The play’s about trust on one level, but also about the act of collaboration based on it, the limits of research, and craving for new material overstepping boundaries, and more darkly, a craving for new experience altogether.

It’s also a courageous exploration of the limits of collaboration, the strains of creative equals over a period of time, the way we catch each other when we fall in trust games. And did I say it was sometimes blissfully funny? Especially from a third in, when the show moves properly into gear.

Alex as Gary recalls an embryonic loser-turned-protagonist in I Love Michael Ball. Here, though Alex snaps back in, and though he’s clearly not on the same scale hangdog, manages to look pretty sheepish.

Helen is a superb actor – and this is the first time we’ve seen her act on the Fringe. It’s the particular reason to come if you’ve seen the previous show.
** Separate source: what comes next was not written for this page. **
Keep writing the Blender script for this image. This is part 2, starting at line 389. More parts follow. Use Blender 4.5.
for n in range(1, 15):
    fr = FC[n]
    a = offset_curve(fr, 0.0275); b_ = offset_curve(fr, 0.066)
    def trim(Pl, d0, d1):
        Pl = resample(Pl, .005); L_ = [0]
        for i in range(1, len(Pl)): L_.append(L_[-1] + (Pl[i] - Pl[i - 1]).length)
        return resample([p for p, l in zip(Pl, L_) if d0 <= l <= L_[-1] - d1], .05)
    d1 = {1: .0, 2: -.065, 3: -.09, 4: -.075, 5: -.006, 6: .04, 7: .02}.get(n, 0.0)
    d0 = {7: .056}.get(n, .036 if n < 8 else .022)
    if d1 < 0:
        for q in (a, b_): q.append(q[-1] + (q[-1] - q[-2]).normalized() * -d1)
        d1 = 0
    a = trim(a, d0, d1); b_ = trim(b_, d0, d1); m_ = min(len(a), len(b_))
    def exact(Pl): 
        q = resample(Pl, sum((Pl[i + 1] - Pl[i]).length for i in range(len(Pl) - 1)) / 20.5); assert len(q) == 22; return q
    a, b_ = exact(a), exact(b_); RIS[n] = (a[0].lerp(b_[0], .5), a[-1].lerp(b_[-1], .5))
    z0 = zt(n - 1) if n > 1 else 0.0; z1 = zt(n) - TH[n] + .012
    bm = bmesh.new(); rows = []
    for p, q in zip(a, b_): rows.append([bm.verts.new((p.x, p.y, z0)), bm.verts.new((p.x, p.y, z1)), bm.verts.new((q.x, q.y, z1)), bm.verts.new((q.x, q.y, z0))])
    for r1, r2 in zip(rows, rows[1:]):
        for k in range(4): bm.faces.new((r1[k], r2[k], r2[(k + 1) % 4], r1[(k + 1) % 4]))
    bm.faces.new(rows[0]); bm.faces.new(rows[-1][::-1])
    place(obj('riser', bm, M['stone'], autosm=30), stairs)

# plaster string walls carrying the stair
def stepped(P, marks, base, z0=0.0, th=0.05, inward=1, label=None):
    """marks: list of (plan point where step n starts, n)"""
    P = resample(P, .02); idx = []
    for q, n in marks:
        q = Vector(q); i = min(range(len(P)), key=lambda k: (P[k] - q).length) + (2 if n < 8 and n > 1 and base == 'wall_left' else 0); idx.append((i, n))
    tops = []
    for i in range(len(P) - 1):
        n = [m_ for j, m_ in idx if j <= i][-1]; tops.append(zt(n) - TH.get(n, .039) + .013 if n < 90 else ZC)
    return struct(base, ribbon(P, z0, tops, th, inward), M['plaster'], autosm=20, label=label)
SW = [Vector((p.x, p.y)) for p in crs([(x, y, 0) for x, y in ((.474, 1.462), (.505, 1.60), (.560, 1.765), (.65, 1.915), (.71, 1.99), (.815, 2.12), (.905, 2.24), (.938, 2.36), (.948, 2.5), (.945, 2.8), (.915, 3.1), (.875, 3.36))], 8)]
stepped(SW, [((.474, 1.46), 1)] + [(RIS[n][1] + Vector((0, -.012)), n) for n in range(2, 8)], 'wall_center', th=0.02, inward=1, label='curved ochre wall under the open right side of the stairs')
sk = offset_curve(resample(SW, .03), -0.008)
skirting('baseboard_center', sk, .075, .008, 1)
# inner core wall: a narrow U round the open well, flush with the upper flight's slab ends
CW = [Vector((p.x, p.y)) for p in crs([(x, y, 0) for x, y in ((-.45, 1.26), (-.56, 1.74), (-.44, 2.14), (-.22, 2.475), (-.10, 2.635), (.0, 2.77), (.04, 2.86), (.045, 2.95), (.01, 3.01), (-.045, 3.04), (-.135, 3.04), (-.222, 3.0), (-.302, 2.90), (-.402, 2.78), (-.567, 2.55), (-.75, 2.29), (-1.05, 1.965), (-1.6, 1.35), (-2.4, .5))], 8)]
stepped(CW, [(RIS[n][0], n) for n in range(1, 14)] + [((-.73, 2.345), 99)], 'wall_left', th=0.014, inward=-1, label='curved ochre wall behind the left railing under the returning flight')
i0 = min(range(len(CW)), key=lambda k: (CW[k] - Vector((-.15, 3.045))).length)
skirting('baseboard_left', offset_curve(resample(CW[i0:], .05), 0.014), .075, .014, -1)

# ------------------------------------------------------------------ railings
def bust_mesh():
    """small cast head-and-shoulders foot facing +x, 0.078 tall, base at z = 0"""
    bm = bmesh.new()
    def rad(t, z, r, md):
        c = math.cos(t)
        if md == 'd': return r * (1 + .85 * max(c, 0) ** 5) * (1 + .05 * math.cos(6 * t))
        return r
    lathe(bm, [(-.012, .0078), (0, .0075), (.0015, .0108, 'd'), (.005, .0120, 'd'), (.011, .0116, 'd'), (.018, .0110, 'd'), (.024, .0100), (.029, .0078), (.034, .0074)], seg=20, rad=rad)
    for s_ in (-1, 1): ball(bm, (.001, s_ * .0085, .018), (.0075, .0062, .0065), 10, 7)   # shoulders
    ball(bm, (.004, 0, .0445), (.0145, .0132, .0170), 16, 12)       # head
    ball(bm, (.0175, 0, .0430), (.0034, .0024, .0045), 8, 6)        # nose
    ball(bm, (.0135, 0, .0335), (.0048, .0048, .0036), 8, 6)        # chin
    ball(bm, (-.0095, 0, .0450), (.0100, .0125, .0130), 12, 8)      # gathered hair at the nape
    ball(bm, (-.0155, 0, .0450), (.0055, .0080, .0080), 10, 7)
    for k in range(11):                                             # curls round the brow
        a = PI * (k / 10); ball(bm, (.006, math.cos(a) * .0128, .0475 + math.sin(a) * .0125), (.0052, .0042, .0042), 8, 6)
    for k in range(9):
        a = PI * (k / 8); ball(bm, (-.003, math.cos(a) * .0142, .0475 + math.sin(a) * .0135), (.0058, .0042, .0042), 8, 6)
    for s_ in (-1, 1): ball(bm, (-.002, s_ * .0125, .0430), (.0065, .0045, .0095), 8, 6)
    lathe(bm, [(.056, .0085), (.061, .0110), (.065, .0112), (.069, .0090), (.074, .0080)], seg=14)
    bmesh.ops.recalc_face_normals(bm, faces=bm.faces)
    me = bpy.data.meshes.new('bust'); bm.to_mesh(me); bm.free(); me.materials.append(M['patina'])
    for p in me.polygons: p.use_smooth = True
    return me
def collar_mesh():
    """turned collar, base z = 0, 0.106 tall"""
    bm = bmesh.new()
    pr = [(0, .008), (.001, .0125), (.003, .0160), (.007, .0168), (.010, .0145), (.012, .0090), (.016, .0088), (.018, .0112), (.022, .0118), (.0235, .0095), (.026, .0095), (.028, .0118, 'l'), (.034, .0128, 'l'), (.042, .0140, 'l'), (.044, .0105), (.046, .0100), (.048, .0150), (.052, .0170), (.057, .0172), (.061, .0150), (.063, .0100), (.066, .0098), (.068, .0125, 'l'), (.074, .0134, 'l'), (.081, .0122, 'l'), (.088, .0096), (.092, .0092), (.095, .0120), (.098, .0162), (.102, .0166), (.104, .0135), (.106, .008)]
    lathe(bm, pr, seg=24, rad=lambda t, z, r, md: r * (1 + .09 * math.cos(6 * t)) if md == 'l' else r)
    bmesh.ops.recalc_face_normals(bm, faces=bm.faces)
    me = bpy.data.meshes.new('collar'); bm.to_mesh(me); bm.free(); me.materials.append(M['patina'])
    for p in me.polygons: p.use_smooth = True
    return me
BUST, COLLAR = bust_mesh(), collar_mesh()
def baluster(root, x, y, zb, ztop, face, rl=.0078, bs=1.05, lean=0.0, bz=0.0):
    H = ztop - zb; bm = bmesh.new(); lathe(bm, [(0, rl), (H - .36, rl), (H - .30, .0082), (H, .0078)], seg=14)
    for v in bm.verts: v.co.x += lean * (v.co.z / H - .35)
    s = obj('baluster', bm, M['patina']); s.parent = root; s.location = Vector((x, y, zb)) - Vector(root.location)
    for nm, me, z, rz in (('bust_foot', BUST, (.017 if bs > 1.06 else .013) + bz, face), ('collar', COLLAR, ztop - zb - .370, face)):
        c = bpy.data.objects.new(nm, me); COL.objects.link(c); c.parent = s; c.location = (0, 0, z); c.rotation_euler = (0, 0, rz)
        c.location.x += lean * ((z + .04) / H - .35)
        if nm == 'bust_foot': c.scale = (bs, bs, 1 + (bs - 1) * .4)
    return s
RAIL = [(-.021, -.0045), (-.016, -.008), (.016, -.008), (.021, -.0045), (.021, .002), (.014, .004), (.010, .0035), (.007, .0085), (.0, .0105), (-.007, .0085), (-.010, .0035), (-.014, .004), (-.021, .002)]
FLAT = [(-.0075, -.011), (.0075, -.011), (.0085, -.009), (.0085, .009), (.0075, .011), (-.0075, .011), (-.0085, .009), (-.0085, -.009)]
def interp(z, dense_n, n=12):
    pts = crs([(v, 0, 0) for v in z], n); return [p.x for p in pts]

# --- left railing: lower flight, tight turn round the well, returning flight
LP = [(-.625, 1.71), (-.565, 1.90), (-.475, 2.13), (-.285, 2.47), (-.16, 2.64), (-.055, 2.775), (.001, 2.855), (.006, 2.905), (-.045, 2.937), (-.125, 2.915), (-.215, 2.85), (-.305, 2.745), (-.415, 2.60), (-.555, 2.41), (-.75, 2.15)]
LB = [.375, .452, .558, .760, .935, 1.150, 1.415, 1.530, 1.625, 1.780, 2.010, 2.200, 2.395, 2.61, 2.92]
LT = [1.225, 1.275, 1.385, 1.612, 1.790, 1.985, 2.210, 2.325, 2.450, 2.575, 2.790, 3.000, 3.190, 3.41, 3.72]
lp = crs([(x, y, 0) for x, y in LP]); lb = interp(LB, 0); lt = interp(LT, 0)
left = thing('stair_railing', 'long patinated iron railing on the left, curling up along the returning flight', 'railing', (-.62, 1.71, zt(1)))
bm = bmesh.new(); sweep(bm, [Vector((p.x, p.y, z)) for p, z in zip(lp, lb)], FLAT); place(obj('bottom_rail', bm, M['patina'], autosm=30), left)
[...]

Her persona of Crystal is both comedic and touching, playing with accents (“I can’t do Cardiff Welsh”) as Helen morphs her own way to Crystal. Crystal too is a creation of a different order to Gary: detailed, querulous and comic. And if you’re lucky she might pick you as her next, or previous punter. There’s a damaged, core truth to Crystal that Helen brings out. You want to know her story more.

This show, even more than the last, enjoys a lot of work from the audience. They might be asked to do anything from be told how good they are at – well find out, to throwing clothes around.

This is still an exciting work in progress, and by the time you see it, and it’s on for several festivals including Buxton, it will have developed. The use of the cue-script covers up an act but one wonders at the richness of pay-off. Could that script have been intended for an actress who doesn’t show, you wonder, then leaving Helen to enact a part not intended for her?

Both sing at the end, and extremely well. We don’t get as much of Alex’s remarkable rich tenor as previously. We might have some of this at the start, a sung badinage perhaps.

Anything by Alexander and Helen Millington is worth coming for. A Caravan Named Desire isn’t yet at the level of I Love Michael Ball but by the time you see it, it almost certainly will be. This is a team to watch and queue for, script or no (and you can buy those too). Edgy, adventurous, exciting work.